Midnight Showing

If you’ve ever said “Nothing ruins a movie more than a screaming baby,” you should look at the headlines coming out of Colorado this morning.
That’s right: someone brought a 3-month-old baby to a midnight showing of the final movie in the Batman trilogy.
Don’t you hate it when that happens?
It totally ruins the movie.
And if you call the ushers in on them, you end up looking like an asshole.
“We can’t find a babysitter this late at night!” they whine.
Why are they bringing a baby to a midnight showing in the first place?
That’s just sick.

4 thoughts on “Midnight Showing”

  1. A three month old can’t tell the content of a Batman movie from Teletubbies. It’s not sick in the way you are probably thinking.

    The baby likely sleeps like a rock at home.

    Parents of infants take their recreation where they can.

    At some point you were this kind of a PITA to your parents. Perhaps you will have your own Burden of Joy(tm) some day. Regardless, every person you interact with daily on a positive basis had to be nursed heroically through the larval stage by long suffering ‘rents.

    Give them the fraction of a break. It turned out to be a bad bet. In the 50s, before TVs were common, theaters had showings for families with infants and crying rooms.

    You are a heartless yuppie without access to media history. Grats. ;)

    1. I’m well-familiar with the history of theaters. I watch a ton of documentaries, did some media classes in college, was in the TV biz for a bit, and studied a few old -style theater blueprints to ponder designs for SL venues. (Ohio Theater was an obsession… Circe’s venue reminded me a lot of it, with missing… yep… crying rooms)

      But all that aside, we’re not in the 50’s We’re in the now. So, let’s ponder the situation based on current conditions and not get all “I had to walk uphill both ways through the snow to pay five cents to see Bambi at the Bijou.”

      Let’s assume 299 seats in the theater. (The ADA kicks in at 300 seats, so most “large” movie theaters are 299 seats to avoid full compliance.)
      Baby might take a seat, might not. Assume at least one parent with the baby.
      So, between 296 (2 parents and baby) and 298 (parent with baby in lap) other people have paid to see this special midnight showing of the movie.
      Price of ticket is T, prince of concessions is C.

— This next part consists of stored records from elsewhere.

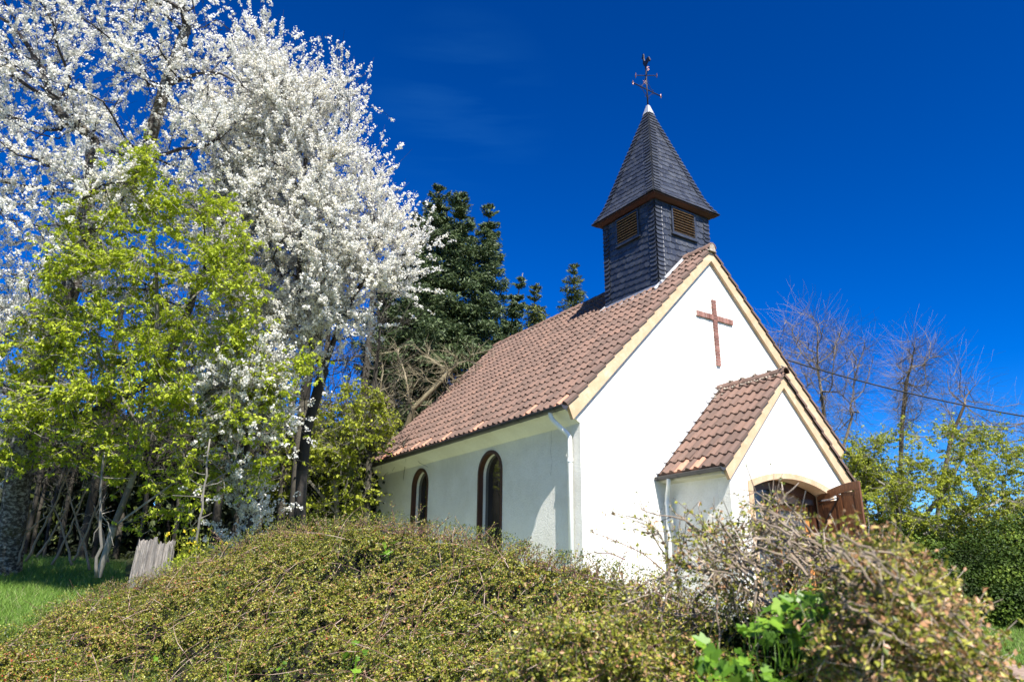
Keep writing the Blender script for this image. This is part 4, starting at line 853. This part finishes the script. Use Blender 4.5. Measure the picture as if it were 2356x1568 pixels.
def blob_hedge(name, label, cat, ells, n, size, mt, seed, group=None):
    global rng
    rng = np.random.default_rng(seed); t = thing(name, label, cat, tuple(ells[0][0]*[1, 1, 0]+[0, 0, gz(ells[0][0][0], ells[0][0][1])]), group); w_ = np.array([e[1]**2 for e in ells]); k = rng.choice(len(ells), n, p=w_/w_.sum())
    c_ = np.array([e[0] for e in ells])[k]; r_ = np.array([e[1] for e in ells])[k]; d = rdir(n); rr = r_*(1-.35*rng.random(n)**2.0+.10*rng.random(n)*np.sin(d[:, 0]*7+k)*np.cos(d[:, 2]*6)); P = c_+d*rr[:, None]*[1, 1, 1.05]
    keep = P[:, 2] > gz(P[:, 0], P[:, 1]); m = M(); quads(m, P[keep], size*rng.uniform(.6, 1.2, keep.sum()), d[keep]+rng.normal(0, .6, (keep.sum(), 3)), .6, np.clip(.35+.3*rng.random(keep.sum())+.35*np.sin(P[keep, 0]*3.1+P[keep, 2]*2)*np.sin(P[keep, 2]*4.3+P[keep, 1]*2.2), 0, 1), None, .2); m.build('leaves', mt, t)
    m = M()
    for c0_, r0_ in ells: z = gz(c0_[0], c0_[1]); m.tube([(c0_[0], c0_[1], z-.1), tuple(c0_*[1, 1, 0]+[.1*r0_, 0, (c0_[2]+z)/2]), tuple(c0_)], [.07*r0_, .05*r0_, .03*r0_], 6)
    m.build('trunk', MT['greybark'], t)
E_ = lambda u, v, D, r: (at(u, v, D), r)
blob_hedge('evergreen_shrub', 'dense dark evergreen shrub under the spring shrub at the right edge', 'shrub', [E_(2010, 1310, 18.3, .95), E_(2060, 1290, 18, .9), E_(2120, 1320, 17.5, 1.0), E_(2215, 1345, 17.2, 1.05), E_(2310, 1330, 17, 1.25), E_(2420, 1310, 17, 1.35), E_(2080, 1370, 17.2, .9), E_(2180, 1380, 16.8, .95), E_(2290, 1390, 16.6, 1.0), E_(2400, 1390, 16.5, 1.1), E_(2000, 1350, 18, .8)], 90000, .075, MT['darkleaf'], 75)
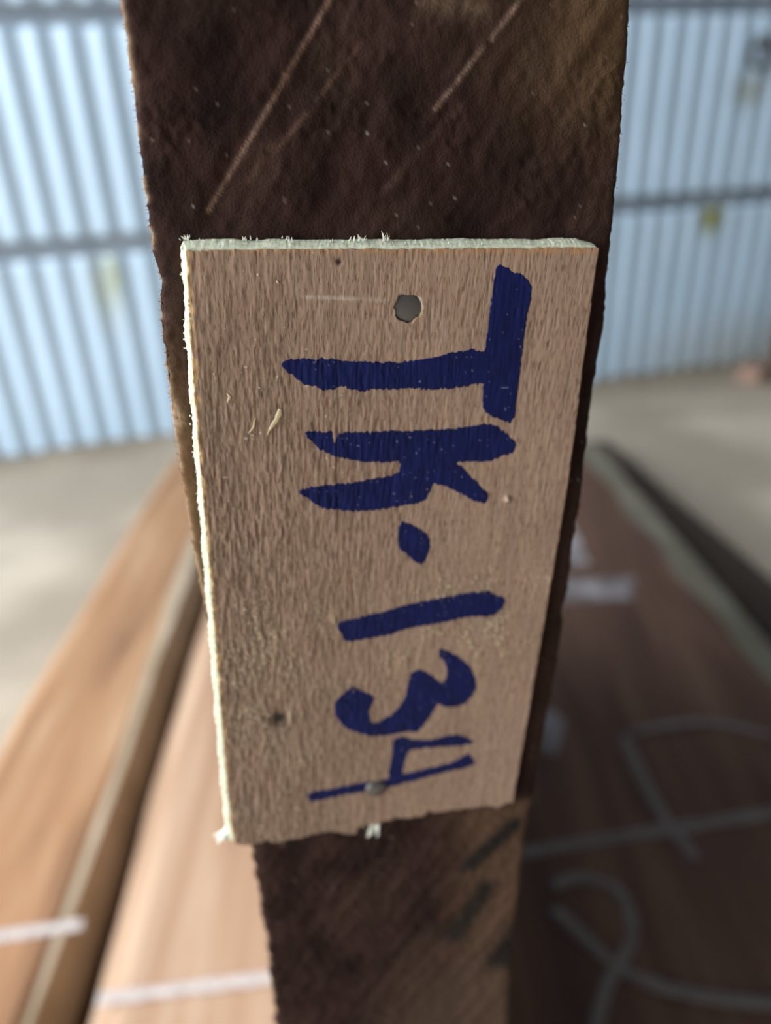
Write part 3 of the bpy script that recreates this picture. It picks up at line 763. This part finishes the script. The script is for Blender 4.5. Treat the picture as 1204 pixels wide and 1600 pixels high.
tag(splinter(11.9, 22.9, 10.1, 27.0, 0.38, 0.12), 'pale wood splinter lying on the face')
splinter(7.0, 26.6, 8.5, 24.2, 0.16, 0.15); splinter(6.9, 26.7, 8.2, 27.2, 0.14, 0.15)
splinter(4.2, 20.2, 4.5, 21.8, 0.22, 0.12)
white_fibre, _, _ = material('white_frayed_fibre', 0.9, (0.80, 0.80, 0.70), 0.15)
ro, di, le, ra = [], [], [], []
def tuft(x, y, n, sp, L, d, r0=0.00006, r1=0.00014, z=(-2.2, -0.6)):
    for _ in range(n):
        ro.append(((x + random.gauss(0, sp)) * 0.001, -(y + random.gauss(0, 0.1)) * 0.001, random.uniform(*z) * 0.001))
        di.append((d[0] + random.gauss(0, 0.35), d[1] + random.gauss(0, 0.25), d[2] + random.gauss(0, 0.25)))
        le.append(L * random.uniform(0.4, 1.0)); ra.append(random.uniform(r0, r1))
tuft(24.0, -1.2, 12, 0.6, 0.0011, (0, 1, 0.3)); tuft(27.6, -1.2, 8, 0.35, 0.0013, (0, 1, 0.3))
tuft(13.8, -1.2, 7, 0.45, 0.0008, (0, 1, 0.3)); tuft(8.2, -1.2, 5, 0.5, 0.0006, (0, 1, 0.3)); tuft(0.0, -1.2, 8, 0.4, 0.0008, (-0.4, 1, 0.3))
for _ in range(50):
    tuft(random.uniform(0, 60), -1.0, 1, 0.2, 0.0004, (0, 1, 0.3))
for _ in range(45):
    y = random.uniform(0, 116)
    tuft(float(lerp_table(y, TAG_LEFT)) - 0.8, y, 1, 0.08, 0.00045, (-0.7, 0.7, 0.3), 0.00008, 0.00018, z=(-2.6, -1.0))
tuft(29.6, 116.2, 9, 0.3, 0.0050, (-0.3, -1, 0.35), 0.0003, 0.0005, z=(-1.2, -0.5))
tuft(-1.1, 114.4, 26, 0.4, 0.0042, (-0.8, -1, 0.0), 0.00025, 0.0005, z=(-2.6, -1.4))
tuft(26.2, 117.0, 10, 0.8, 0.0018, (0.2, -1, 0.1), 0.0001, 0.00022); tuft(12.5, 117.2, 6, 0.4, 0.0014, (0.1, -1, 0.2)); tuft(33.5, 115.6, 7, 0.8, 0.0012, (0.2, -1, 0.2))
tuft(44.5, 115.3, 9, 1.2, 0.0014, (0.1, -1, 0.2)); tuft(56.5, 115.8, 12, 0.8, 0.0016, (0.1, -1, 0.2)); tuft(5.5, 117.0, 6, 0.8, 0.0010, (0.1, -1, 0.2))
tag(hairs('frayed_fibre', ro, di, le, ra, white_fibre, ply, 0.25), 'white frayed fibres along the cut edges', kind='stuff')
bit_mat, _, _ = material('sawdust', 0.9, (0.58, 0.46, 0.30), 0.2)
V = []; F = []
def grain(x, y, s):
    z = float(hgt[int(np.clip((x + 1.2) / ST, 0, n0 - 1)), int(np.clip((y + 0.6) / ST, 0, n1 - 1))])
    b = len(V); a = random.uniform(0, 6.28); st = random.uniform(0.5, 1.0)
    c, sn = math.cos(a), math.sin(a)
    for (px, py, pz) in ((1, 0, 0), (-1, 0, 0), (0, 1, 0), (0, -1, 0), (0.2, 0.1, 0.9)):
        px *= s; py *= s * st
        V.append((x + c * px - sn * py, -(y + sn * px + c * py), z + pz * s * 0.8))
    F.extend([(b, b + 2, b + 4), (b + 2, b + 1, b + 4), (b + 1, b + 3, b + 4), (b + 3, b, b + 4)])
for (mx, my, sx, sy, n) in ((38, 56, 6, 3.5, 150), (45, 72, 4.5, 4, 90), (12, 62, 9, 9, 160), (6, 95, 4, 11, 50), (14, 35, 9, 22, 60), (33, 45, 5, 10, 60), (40, 60, 12, 8, 80)):
    for _ in range(n):
        x, y = random.gauss(mx, sx), random.gauss(my, sy)
        if 1 < x < 58 and 1 < y < 114: grain(x, y, random.choice((0.06, 0.08, 0.10, 0.14)))
for (x, y, s) in ((8.0, 83.2, 0.35), (7.5, 90.0, 0.3), (6.0, 106.0, 0.3), (12.5, 113.5, 0.4), (5.3, 112.5, 0.3), (11.3, 103.5, 0.45), (12.8, 108.8, 0.5), (9.2, 108.0, 0.4), (24.0, 79.5, 0.2), (9.5, 3.2, 0.3), (12.2, 4.2, 0.35), (2.6, 17.3, 0.3), (9.0, 19.5, 0.22), (3.3, 58.0, 0.4), (8.5, 63.0, 0.25), (4.0, 97.0, 0.25), (14.5, 102.0, 0.3), (2.8, 75.0, 0.25)):
    grain(x, y, s)
tag(mesh_obj('sawdust', np.array(V) * 0.001, F, bit_mat, ply, smooth=False), 'pale sawdust grains stuck to the face', kind='stuff')
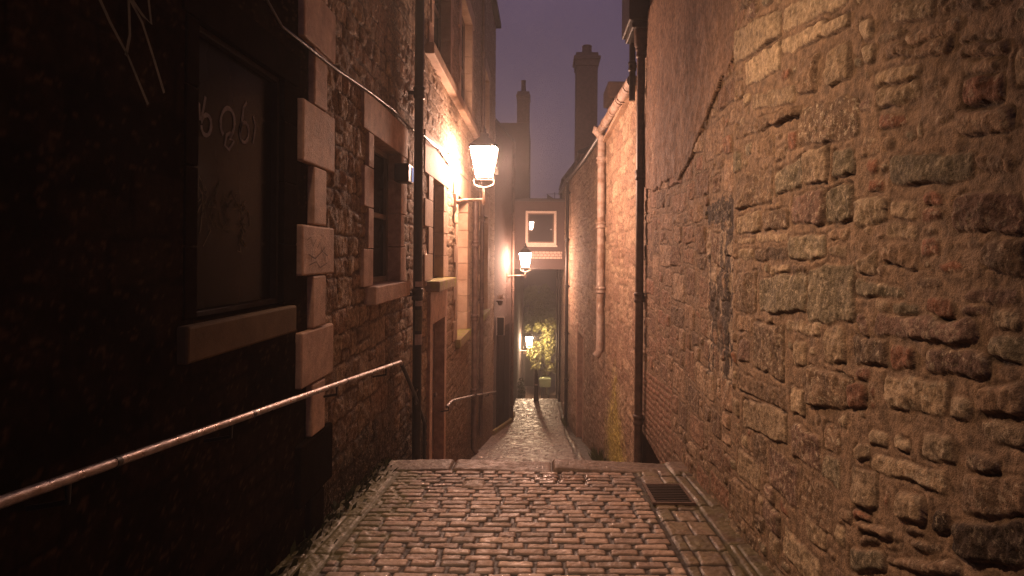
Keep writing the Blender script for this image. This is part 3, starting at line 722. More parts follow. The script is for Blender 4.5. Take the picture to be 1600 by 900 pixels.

      The parent with baby has spent 1T + 1C.
      Rest of audience has spent between 296(T+C) and 298(T+C), plus whatever babysitting costs that the parent with baby didn’t bother to spend.
      One amount is much more than the other. A lot more.
      Does the baby sleep through the movie? Does the baby scream? Does the baby need to be changed?
      Whatever actually happens, the parent is imposing upon the others that *risk* of disruption to the showing.
      Furthermore, it causes social cost and burden to the rest of the audience, because who wants to be the asshole who gets up, calls the usher, and has the parent removed with the baby.
      Finally, the theater has spent a fortune on the digital sound system, whether it’s THX or SDDS or whatever. And the movie producers had Hans Zimmer bleep and bloop up a score while their sound engineers and foley artists laid down an immersive soundscape for the audience… which is not enhanced with “accompaniment by screaming baby.” (I have yet to see that label on any movie soundtrack for sale, even with John Cage and Frank Zappa albums. Have you?)

      So, you’ve got financial cost and social cost to nearly 300 other people, just so that one person can save a few bucks on babysitting.
      Do the math, and you see that the parent is the selfish jerk, not the cold-heated yuppie scum in the audience.

      The proper thing to do is have one parent see one show, hand off the baby, and the other parent sees it. Or watch on video. Or get cousins, grandma, friends, or whomever to do a group babysitting arrangement.

      Instead, you wind up with the potential for a screaming baby, ruined experience for others, and a not-very-effective human shield in diapers when some psycho goes all Hogan’s Alley in the theater.

      ———-

      It would be interesting to see what the Freakonomics folks think of the “Do you take a baby to a movie?” question.

  2. Parents who take an infant to the theater are, of course, hoping that the baby stays peacefully asleep. But unless they’re seeing a midnight showing of Lost in Translation, that’s not a realistic expectation. If going is that important to them, they’d best give Peewee a ‘lude before leaving the house.